** begin INFORMATION PROVIDED **
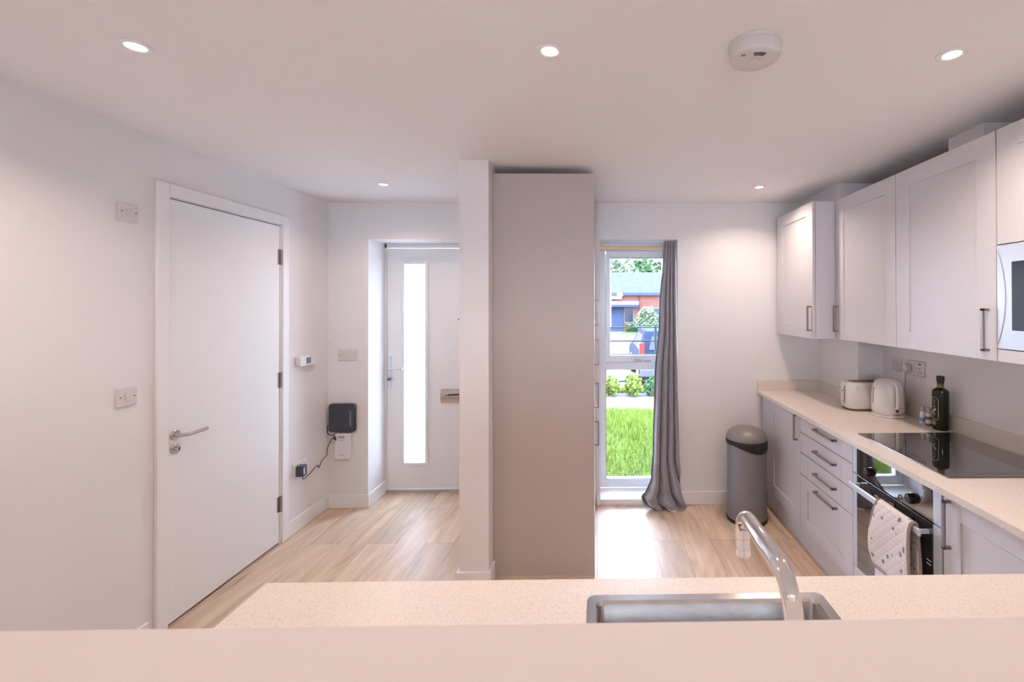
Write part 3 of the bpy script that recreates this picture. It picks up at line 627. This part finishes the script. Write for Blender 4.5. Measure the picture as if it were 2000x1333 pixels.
for z, da, r in ((.160, 0, .0028), (.150, .10, .0022), (.142, -.12, .0022), (.132, .06, .002), (.123, 0, .0022), (.112, .18, .0045), (.106, .02, .0045), (.094, -.10, .0042), (.086, .08, .003), (.074, 0, .002)):
    mb.tube([on_bottle(am + da, z - r, .0388), on_bottle(am + da + .02, z + r, .0395)], r, 8)
obj('printed_emblem', mb, PRNT, bt, smooth=60)
mb = MB()
for z in (.048, .042, .036, .030): mb.tube([on_bottle(am - .2, z), on_bottle(am + .0, z, .0394), on_bottle(am + .25, z)], .0012, 6)
obj('small_print', mb, PRNT, bt)
# salt and pepper grinders
def grinder(x, y, name, label, bandm, fillm):
    g_ = thing(name, label, 'grinder', (x, y, WT))
    obj('jar', MB().lathe([(.0145, 0), (.0155, .003), (.0155, .030), (.0150, .052)], (x, y, WT + .0005), 24), fillm, g_, smooth=40)
    obj('label_band', MB().lathe([(.0158, .014), (.0158, .036)], (x, y, WT), 24), bandm, g_, smooth=40)
    obj('grinder_head', MB().lathe([(.0150, .053), (.0150, .066), (.0125, .070)], (x, y, WT), 24), WBRIGHT, g_, smooth=40)
    obj('clear_cap', MB().lathe([(.0125, .071), (.0120, .100), (.011, .102)], (x, y, WT), 24), CLEARP, g_, smooth=40)
grinder(1.862, 2.553, 'salt_grinder', 'small salt grinder with blue band left of the oil bottle', BLUEL, mat('salt', (.75, .75, .77), .5))
grinder(1.863, 2.508, 'pepper_grinder', 'small pepper grinder with pale band touching the oil bottle', TAPE, SPICE)

# ------------------------------------------------------------------ sockets, switches
def plate(axis, wall, d, a0, a1, z0, z1, t=.009):
    """plate on a wall: axis 'x' wall plane x=wall facing d"""
    return B(wall, wall + d * t, a0, a1, z0, z1) if axis == 'x' else B(a0, a1, wall, wall + d * t, z0, z1)
def screws(parent, axis, wall, d, pts_, r=.003):
    for a, z in pts_:
        obj('screw', MB().lathe([(r, 0), (r, d * .0006)], (wall, a, z) if axis == 'x' else (a, wall, z), 12, axis), HOLE, parent)
s = thing('isolator_switch', 'grooved white pull switch plate high beside the interior door', 'switch', (XL, 2.058, 1.95))
obj('face_plate', plate('x', XL, 1, 2.015, 2.102, 1.953, 2.037), WPLAS, s, bevel=.004)
screws(s, 'x', XL + .009, 1, ((2.028, 1.998), (2.089, 1.998)), .0028)
mb = B(XL + .009, XL + .012, 2.046, 2.072, 1.981, 2.013).box(XL + .012, XL + .014, 2.048, 2.070, 1.999, 2.010)
obj('rocker', mb, WPLAS, s, bevel=.0015)
s = thing('light_switch', 'white single light switch beside the lever handle', 'switch', (XL, 2.055, 1.13))
obj('face_plate', plate('x', XL, 1, 2.011, 2.100, 1.130, 1.215), WPLAS, s, bevel=.004)
screws(s, 'x', XL + .009, 1, ((2.026, 1.172), (2.086, 1.172)), .0028)
obj('rocker', B(XL + .009, XL + .013, 2.046, 2.068, 1.155, 1.190), WPLAS, s, bevel=.002)
s = thing('light_switch', 'pale double switch plate on the wall above the router', 'switch', (-1.945, YB, 1.145))
obj('face_plate', plate('y', YB, -1, -2.020, -1.868, 1.148, 1.232), WPLAS, s, bevel=.004)
screws(s, 'y', YB - .009, -1, ((-2.006, 1.190), (-1.884, 1.190)), .0032)
obj('rocker', B(-1.988, -1.964, YB - .013, YB - .009, 1.174, 1.206), WPLAS, s, bevel=.002)
th = thing('thermostat', 'white wall thermostat with grey display beyond the interior door', 'thermostat', (XL, 3.30, 1.15))
obj('casing', B(XL, XL + .030, 3.205, 3.385, 1.148, 1.222), WBRIGHT, th, bevel=.005)
obj('display', B(XL + .030, XL + .0308, 3.268, 3.320, 1.162, 1.206), LCD, th)
obj('side_dial', B(XL + .002, XL + .020, 3.190, 3.205, 1.156, 1.214), WPLAS, th, bevel=.002)
# hall double socket + black adapter
s = thing('wall_socket', 'white double socket low beside the hall corner with adapter plugged in', 'socket', (XL, 3.26, .40))
obj('face_plate', plate('x', XL, 1, 3.165, 3.312, .395, .480), WBRIGHT, s, bevel=.004)
for q in (3.205, 3.262): obj('rocker', B(XL + .009, XL + .013, q, q + .013, .458, .474), WBRIGHT, s, bevel=.001)
obj('pin_holes', B(XL + .009, XL + .0094, 3.283, 3.288, .445, .453).box(XL + .009, XL + .0094, 3.274, 3.280, .425, .429).box(XL + .009, XL + .0094, 3.290, 3.296, .425, .429), HOLE, s)
s = thing('power_adapter', 'black plug adapter in the hall socket with cable running to the router', 'adapter', (XL + .04, 3.205, .40))
obj('plug_body', B(XL + .0135, XL + .062, 3.182, 3.232, .385, .462), SLATEP, s, bevel=.006)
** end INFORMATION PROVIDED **
• **EXERCISE GOAL**: Please set down each line of the data above exactly as written, without the pictures.

• **ANSWER TO THIS PROBLEM**:
Write part 3 of the bpy script that recreates this picture. It picks up at line 627. This part finishes the script. Write for Blender 4.5. Measure the picture as if it were 2000x1333 pixels.
for z, da, r in ((.160, 0, .0028), (.150, .10, .0022), (.142, -.12, .0022), (.132, .06, .002), (.123, 0, .0022), (.112, .18, .0045), (.106, .02, .0045), (.094, -.10, .0042), (.086, .08, .003), (.074, 0, .002)):
    mb.tube([on_bottle(am + da, z - r, .0388), on_bottle(am + da + .02, z + r, .0395)], r, 8)
obj('printed_emblem', mb, PRNT, bt, smooth=60)
mb = MB()
for z in (.048, .042, .036, .030): mb.tube([on_bottle(am - .2, z), on_bottle(am + .0, z, .0394), on_bottle(am + .25, z)], .0012, 6)
obj('small_print', mb, PRNT, bt)
# salt and pepper grinders
def grinder(x, y, name, label, bandm, fillm):
    g_ = thing(name, label, 'grinder', (x, y, WT))
    obj('jar', MB().lathe([(.0145, 0), (.0155, .003), (.0155, .030), (.0150, .052)], (x, y, WT + .0005), 24), fillm, g_, smooth=40)
    obj('label_band', MB().lathe([(.0158, .014), (.0158, .036)], (x, y, WT), 24), bandm, g_, smooth=40)
    obj('grinder_head', MB().lathe([(.0150, .053), (.0150, .066), (.0125, .070)], (x, y, WT), 24), WBRIGHT, g_, smooth=40)
    obj('clear_cap', MB().lathe([(.0125, .071), (.0120, .100), (.011, .102)], (x, y, WT), 24), CLEARP, g_, smooth=40)
grinder(1.862, 2.553, 'salt_grinder', 'small salt grinder with blue band left of the oil bottle', BLUEL, mat('salt', (.75, .75, .77), .5))
grinder(1.863, 2.508, 'pepper_grinder', 'small pepper grinder with pale band touching the oil bottle', TAPE, SPICE)

# ------------------------------------------------------------------ sockets, switches
def plate(axis, wall, d, a0, a1, z0, z1, t=.009):
    """plate on a wall: axis 'x' wall plane x=wall facing d"""
    return B(wall, wall + d * t, a0, a1, z0, z1) if axis == 'x' else B(a0, a1, wall, wall + d * t, z0, z1)
def screws(parent, axis, wall, d, pts_, r=.003):
    for a, z in pts_:
        obj('screw', MB().lathe([(r, 0), (r, d * .0006)], (wall, a, z) if axis == 'x' else (a, wall, z), 12, axis), HOLE, parent)
s = thing('isolator_switch', 'grooved white pull switch plate high beside the interior door', 'switch', (XL, 2.058, 1.95))
obj('face_plate', plate('x', XL, 1, 2.015, 2.102, 1.953, 2.037), WPLAS, s, bevel=.004)
screws(s, 'x', XL + .009, 1, ((2.028, 1.998), (2.089, 1.998)), .0028)
mb = B(XL + .009, XL + .012, 2.046, 2.072, 1.981, 2.013).box(XL + .012, XL + .014, 2.048, 2.070, 1.999, 2.010)
obj('rocker', mb, WPLAS, s, bevel=.0015)
s = thing('light_switch', 'white single light switch beside the lever handle', 'switch', (XL, 2.055, 1.13))
obj('face_plate', plate('x', XL, 1, 2.011, 2.100, 1.130, 1.215), WPLAS, s, bevel=.004)
screws(s, 'x', XL + .009, 1, ((2.026, 1.172), (2.086, 1.172)), .0028)
obj('rocker', B(XL + .009, XL + .013, 2.046, 2.068, 1.155, 1.190), WPLAS, s, bevel=.002)
s = thing('light_switch', 'pale double switch plate on the wall above the router', 'switch', (-1.945, YB, 1.145))
obj('face_plate', plate('y', YB, -1, -2.020, -1.868, 1.148, 1.232), WPLAS, s, bevel=.004)
screws(s, 'y', YB - .009, -1, ((-2.006, 1.190), (-1.884, 1.190)), .0032)
obj('rocker', B(-1.988, -1.964, YB - .013, YB - .009, 1.174, 1.206), WPLAS, s, bevel=.002)
th = thing('thermostat', 'white wall thermostat with grey display beyond the interior door', 'thermostat', (XL, 3.30, 1.15))
obj('casing', B(XL, XL + .030, 3.205, 3.385, 1.148, 1.222), WBRIGHT, th, bevel=.005)
obj('display', B(XL + .030, XL + .0308, 3.268, 3.320, 1.162, 1.206), LCD, th)
obj('side_dial', B(XL + .002, XL + .020, 3.190, 3.205, 1.156, 1.214), WPLAS, th, bevel=.002)
# hall double socket + black adapter
s = thing('wall_socket', 'white double socket low beside the hall corner with adapter plugged in', 'socket', (XL, 3.26, .40))
obj('face_plate', plate('x', XL, 1, 3.165, 3.312, .395, .480), WBRIGHT, s, bevel=.004)
for q in (3.205, 3.262): obj('rocker', B(XL + .009, XL + .013, q, q + .013, .458, .474), WBRIGHT, s, bevel=.001)
obj('pin_holes', B(XL + .009, XL + .0094, 3.283, 3.288, .445, .453).box(XL + .009, XL + .0094, 3.274, 3.280, .425, .429).box(XL + .009, XL + .0094, 3.290, 3.296, .425, .429), HOLE, s)
s = thing('power_adapter', 'black plug adapter in the hall socket with cable running to the router', 'adapter', (XL + .04, 3.205, .40))
obj('plug_body', B(XL + .0135, XL + .062, 3.182, 3.232, .385, .462), SLATEP, s, bevel=.006)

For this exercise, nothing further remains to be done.